In Twine, the story diagram looks like an enormous vertical column.
Many of the scenes in The TURING Test should be familiar for people who enjoyed With Folded Hands, Colossus: The Forbin Project, the Terminator franchise, and even The Mitchells vs. The Machines. If there was a larger message about intelligence, morality, or the ethics of interacting with sentient beings, I missed it.
Ultimately, your choice to determine who can access the space station will decide whether the story is disaster fiction or apocalypse fiction. It turns out that they’re separate genres.
Beneath Fenwick is the Lovecraft-adjacent story of a remote New England town full of sinister, malformed humans lurking just out of sight. The author's goal was to create an experience that is “primarily choice-based but plays like a parser game.”
On the one hand, I didn’t encounter the branching storylines that are seen in a choice-based game. There is only one “correct” sequence of links that brings an audience through to the end of the story. Readers are free to explore detours on their journey, and they're also encouraged to save often, because the wrong links will end things early.

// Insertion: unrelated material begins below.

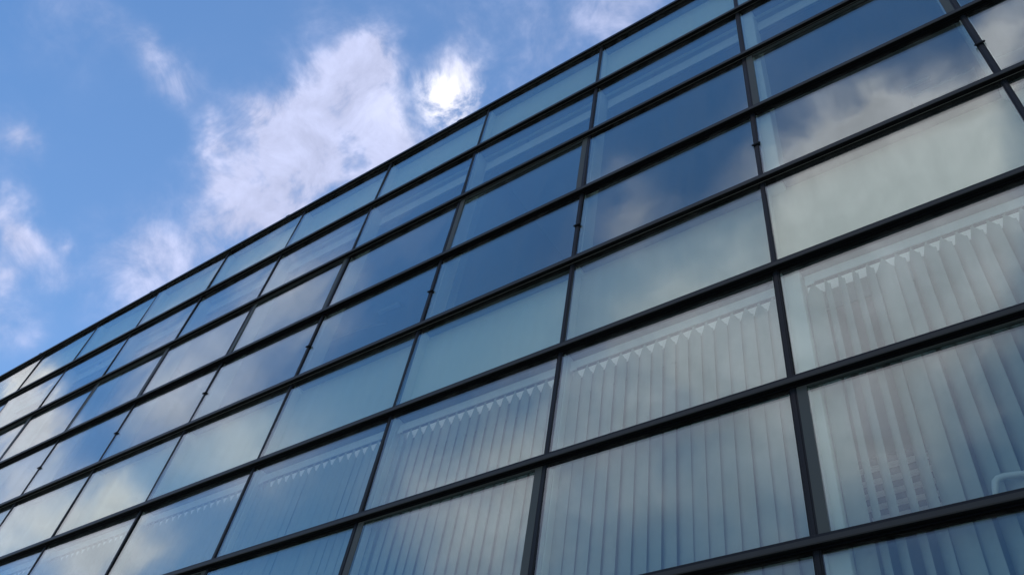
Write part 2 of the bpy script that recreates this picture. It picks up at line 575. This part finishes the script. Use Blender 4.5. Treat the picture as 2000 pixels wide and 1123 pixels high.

On the other hand, I didn’t receive the clues that a parser might provide when players struggle with specific puzzles. Beneath Fenwick has a “combine” command that feels a bit vague — sometimes it involves using one object on another, and at other times it merges objects together, but the error message is always “That combination does not work!”
I respect the amount of effort that went into implementing and polishing Beneath Fenwick. It’s a smooth experience! I didn’t encounter any broken links or inescapable dead ends, and things functioned consistently.
My main issue was that the interface overshadowed the story, encouraging me to ignore the text and hunt for links. This problem has been discussed in Interactive Fiction communities before.
The writing in Beneath Fenwick is consistent, and fans of this genre might enjoy themselves. I recommend experiencing it for yourself to draw your own conclusions.